Table of Contents
Table of Contents

Innovation

Most organizations today realize the key to growth (and even survival) is innovation. Innovation is about knowing when and how to apply methods that allow new ideas to grow. It’s about finding inspiration to expand your thinking, help you get beyond what you’ve always done, and transition from idea to implementation.
Innovation is best as a portfolio approach with a balance between short-term, predictable growth—incremental—and longer-term riskier bets—revolutionary. As IDEO Chair Tim Brown describes in his book Change by Design, projects on the bottom-left quadrant (close to existing ideas) tend to be incremental in nature. They are important, and the majority of a company’s effort is likely to be put into this type of innovation. Examples of incremental innovation might include the extension of a successful brand or the next iteration of a current product. The aisles of any supermarket also provide countless examples of incremental innovation: each of the dozens of flavors of toothpaste came from a process of incremental innovation.

In addition to incremental projects that secure a company’s base, it’s vital to pursue evolutionary projects that stretch that base in new directions. This more venturesome goal can be reached either by extending existing offerings to solve the unmet needs of current customers or adapting them to meet the needs of new customers or markets. The Prius is an example of this type of evolutionary innovation. With fortuitous timing, the Prius offered customers significantly lower fuel consumption just as fuel prices in the United Stated leaped upward.

The most challenging type of innovation—and the riskiest—is that in which both the product and the users are new. A revolutionary innovation creates entirely new markets, but this happens only rarely. Sony achieved this with the Walkman, and Apple did so twenty years later with its brilliant successor, the iPod.[1]
Innovation Definition: Innovation is the ability to generate and execute new ideas—incremental, evolutionary, or revolutionary—and it starts with creativity.
Creativity Definition: Creativity is the ability to look past the obvious—to transcend traditional ways of seeing the world to create something new.

There's a myth surrounding creativity, that you have it or you don't, and that it’s the job of “creative types” to generate new ideas. This could not be further from the truth. Creativity is like a muscle, something you can strengthen over time through focused practice. As today’s organizations strive to become more innovative and resilient, they must adapt their spaces and modes of working to encourage creativity and creative problem solving across teams.

When you take into account the current churn rate—about half of S&P 500 companies will be replaced over the next ten years by digitally native companies and other upstarts capitalizing on disruptive new technologies like automation and artificial intelligence [2]—innovation and the need for reinvention are an existential necessity.

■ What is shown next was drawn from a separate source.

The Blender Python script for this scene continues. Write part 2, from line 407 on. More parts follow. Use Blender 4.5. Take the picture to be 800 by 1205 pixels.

Building on the importance of creativity in driving innovation is early evidence that design-driven companies—companies that exhibit creative problem solving at scale and put customers at the center—outperform the market. [3] In an index created by the Design Management Institute, companies with a strategic-level commitment to design outperformed the market by an impressive 211% over roughly a decade from 2005 to 2015.
The design value index: a graph showcases how design-driven companies such as Apple, Nike, and Ford outperform the market. The design value index: a graph showcases how design-driven companies such as Apple, Nike, and Ford outperform the market.

Companies in the index: Apple, Coca-Cola, Ford, Herman-Miller, IBM, Intuit, Newell-Rubbermaid, Procter & Gamble, Starbucks, Starwood, Steelcase, Target, Walt Disney, Whirlpool, and Nike. Source HBR.org.

IBM
One recent IBM survey of more than 1,500 CEOs reports that creativity is the single most important leadership competency for enterprises facing the complexity of global commerce today.[4]

Adobe Systems
An Adobe Systems poll of 5,000 people on three continents reports that 80% of people see unlocking creative potential as key to economic growth. Yet only 25% feel that they're living up to their creative potential in their own lives and careers.[5]

Ask The Most Important Question in Strategy: What Would Have to be True?
Roger Martin, a trusted strategy advisor who’s worked with CEOs of companies worldwide (and instructor of our Designing Strategy online course), uses this question to spark a more creative way of thinking and build alignment in the midst of challenging decisions.

This question helps us get unstuck. It’s an inviting and grounding way to create an argument for each strategic possibility you’re considering, design tests to learn more about each possibility, and make an educated decision instead of conjecture. If everything that would have to be true can likely be true, then that possibility is a good strategic bet.

Use the question What Would Have to be True to:
  • Build alignment—turn clashing views into collaboration.
  • Ask people to explain their logic in a cooperative way.
  • Invite others to bring their unique knowledge and skills to evaluate each strategic possibility.
  • Create an argument for each strategic possibility you’re considering.
  • Move away from everyone talking about what they think to imagining together what could be.